Collected material ▸
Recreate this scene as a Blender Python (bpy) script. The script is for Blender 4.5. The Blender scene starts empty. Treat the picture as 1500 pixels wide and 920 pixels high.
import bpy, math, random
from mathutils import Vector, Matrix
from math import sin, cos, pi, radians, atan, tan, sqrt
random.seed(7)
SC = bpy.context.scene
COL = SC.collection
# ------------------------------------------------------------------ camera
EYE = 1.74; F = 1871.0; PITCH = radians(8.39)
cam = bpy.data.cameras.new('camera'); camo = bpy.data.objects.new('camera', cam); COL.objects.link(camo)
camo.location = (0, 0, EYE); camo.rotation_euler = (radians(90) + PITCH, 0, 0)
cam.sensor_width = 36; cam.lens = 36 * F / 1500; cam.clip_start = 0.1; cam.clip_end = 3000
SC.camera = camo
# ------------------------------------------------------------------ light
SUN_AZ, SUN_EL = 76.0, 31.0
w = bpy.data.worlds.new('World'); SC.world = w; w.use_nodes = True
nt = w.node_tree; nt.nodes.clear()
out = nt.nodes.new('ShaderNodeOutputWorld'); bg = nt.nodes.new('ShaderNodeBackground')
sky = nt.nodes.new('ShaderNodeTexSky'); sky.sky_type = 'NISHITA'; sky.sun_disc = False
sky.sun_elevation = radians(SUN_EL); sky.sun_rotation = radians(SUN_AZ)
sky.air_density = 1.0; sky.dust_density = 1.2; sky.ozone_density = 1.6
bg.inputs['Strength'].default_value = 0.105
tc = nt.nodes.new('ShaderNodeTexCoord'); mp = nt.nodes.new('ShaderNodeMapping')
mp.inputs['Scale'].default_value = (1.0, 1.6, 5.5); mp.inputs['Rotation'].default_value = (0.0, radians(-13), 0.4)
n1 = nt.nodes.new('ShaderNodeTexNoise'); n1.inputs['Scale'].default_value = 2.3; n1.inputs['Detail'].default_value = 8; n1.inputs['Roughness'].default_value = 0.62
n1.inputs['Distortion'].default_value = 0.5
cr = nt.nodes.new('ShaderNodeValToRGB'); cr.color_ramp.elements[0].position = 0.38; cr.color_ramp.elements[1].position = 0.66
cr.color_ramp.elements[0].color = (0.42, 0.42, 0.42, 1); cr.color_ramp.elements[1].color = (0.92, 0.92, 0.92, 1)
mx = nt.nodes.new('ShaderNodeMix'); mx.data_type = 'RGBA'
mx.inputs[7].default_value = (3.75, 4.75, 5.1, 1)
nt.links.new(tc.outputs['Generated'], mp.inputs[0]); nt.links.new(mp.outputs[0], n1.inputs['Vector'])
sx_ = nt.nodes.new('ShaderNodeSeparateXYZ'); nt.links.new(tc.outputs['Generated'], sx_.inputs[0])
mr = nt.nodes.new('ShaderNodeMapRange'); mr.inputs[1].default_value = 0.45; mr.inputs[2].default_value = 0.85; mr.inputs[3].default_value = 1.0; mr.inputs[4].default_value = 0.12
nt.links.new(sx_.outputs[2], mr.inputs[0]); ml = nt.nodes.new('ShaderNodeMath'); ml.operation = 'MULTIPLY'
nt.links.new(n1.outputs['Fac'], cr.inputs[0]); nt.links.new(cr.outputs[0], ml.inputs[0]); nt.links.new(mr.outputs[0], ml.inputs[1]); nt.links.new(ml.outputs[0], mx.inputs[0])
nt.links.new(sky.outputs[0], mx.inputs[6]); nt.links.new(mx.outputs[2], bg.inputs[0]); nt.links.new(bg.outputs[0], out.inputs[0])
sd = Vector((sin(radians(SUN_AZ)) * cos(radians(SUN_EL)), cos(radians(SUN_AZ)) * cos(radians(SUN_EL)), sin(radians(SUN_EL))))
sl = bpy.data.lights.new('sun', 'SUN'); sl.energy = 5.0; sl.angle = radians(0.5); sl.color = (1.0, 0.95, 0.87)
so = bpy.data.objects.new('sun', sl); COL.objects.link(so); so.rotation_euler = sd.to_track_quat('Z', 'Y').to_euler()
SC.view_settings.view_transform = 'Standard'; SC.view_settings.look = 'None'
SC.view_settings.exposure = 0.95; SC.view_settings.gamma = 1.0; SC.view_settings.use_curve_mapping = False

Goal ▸
Each line of the listing above should be output exactly.

Result of this exercise ▸
Recreate this scene as a Blender Python (bpy) script. The script is for Blender 4.5. The Blender scene starts empty. Treat the picture as 1500 pixels wide and 920 pixels high.
import bpy, math, random
from mathutils import Vector, Matrix
from math import sin, cos, pi, radians, atan, tan, sqrt
random.seed(7)
SC = bpy.context.scene
COL = SC.collection
# ------------------------------------------------------------------ camera
EYE = 1.74; F = 1871.0; PITCH = radians(8.39)
cam = bpy.data.cameras.new('camera'); camo = bpy.data.objects.new('camera', cam); COL.objects.link(camo)
camo.location = (0, 0, EYE); camo.rotation_euler = (radians(90) + PITCH, 0, 0)
cam.sensor_width = 36; cam.lens = 36 * F / 1500; cam.clip_start = 0.1; cam.clip_end = 3000
SC.camera = camo
# ------------------------------------------------------------------ light
SUN_AZ, SUN_EL = 76.0, 31.0
w = bpy.data.worlds.new('World'); SC.world = w; w.use_nodes = True
nt = w.node_tree; nt.nodes.clear()
out = nt.nodes.new('ShaderNodeOutputWorld'); bg = nt.nodes.new('ShaderNodeBackground')
sky = nt.nodes.new('ShaderNodeTexSky'); sky.sky_type = 'NISHITA'; sky.sun_disc = False
sky.sun_elevation = radians(SUN_EL); sky.sun_rotation = radians(SUN_AZ)
sky.air_density = 1.0; sky.dust_density = 1.2; sky.ozone_density = 1.6
bg.inputs['Strength'].default_value = 0.105
tc = nt.nodes.new('ShaderNodeTexCoord'); mp = nt.nodes.new('ShaderNodeMapping')
mp.inputs['Scale'].default_value = (1.0, 1.6, 5.5); mp.inputs['Rotation'].default_value = (0.0, radians(-13), 0.4)
n1 = nt.nodes.new('ShaderNodeTexNoise'); n1.inputs['Scale'].default_value = 2.3; n1.inputs['Detail'].default_value = 8; n1.inputs['Roughness'].default_value = 0.62
n1.inputs['Distortion'].default_value = 0.5
cr = nt.nodes.new('ShaderNodeValToRGB'); cr.color_ramp.elements[0].position = 0.38; cr.color_ramp.elements[1].position = 0.66
cr.color_ramp.elements[0].color = (0.42, 0.42, 0.42, 1); cr.color_ramp.elements[1].color = (0.92, 0.92, 0.92, 1)
mx = nt.nodes.new('ShaderNodeMix'); mx.data_type = 'RGBA'
mx.inputs[7].default_value = (3.75, 4.75, 5.1, 1)
nt.links.new(tc.outputs['Generated'], mp.inputs[0]); nt.links.new(mp.outputs[0], n1.inputs['Vector'])
sx_ = nt.nodes.new('ShaderNodeSeparateXYZ'); nt.links.new(tc.outputs['Generated'], sx_.inputs[0])
mr = nt.nodes.new('ShaderNodeMapRange'); mr.inputs[1].default_value = 0.45; mr.inputs[2].default_value = 0.85; mr.inputs[3].default_value = 1.0; mr.inputs[4].default_value = 0.12
nt.links.new(sx_.outputs[2], mr.inputs[0]); ml = nt.nodes.new('ShaderNodeMath'); ml.operation = 'MULTIPLY'
nt.links.new(n1.outputs['Fac'], cr.inputs[0]); nt.links.new(cr.outputs[0], ml.inputs[0]); nt.links.new(mr.outputs[0], ml.inputs[1]); nt.links.new(ml.outputs[0], mx.inputs[0])
nt.links.new(sky.outputs[0], mx.inputs[6]); nt.links.new(mx.outputs[2], bg.inputs[0]); nt.links.new(bg.outputs[0], out.inputs[0])
sd = Vector((sin(radians(SUN_AZ)) * cos(radians(SUN_EL)), cos(radians(SUN_AZ)) * cos(radians(SUN_EL)), sin(radians(SUN_EL))))
sl = bpy.data.lights.new('sun', 'SUN'); sl.energy = 5.0; sl.angle = radians(0.5); sl.color = (1.0, 0.95, 0.87)
so = bpy.data.objects.new('sun', sl); COL.objects.link(so); so.rotation_euler = sd.to_track_quat('Z', 'Y').to_euler()
SC.view_settings.view_transform = 'Standard'; SC.view_settings.look = 'None'
SC.view_settings.exposure = 0.95; SC.view_settings.gamma = 1.0; SC.view_settings.use_curve_mapping = False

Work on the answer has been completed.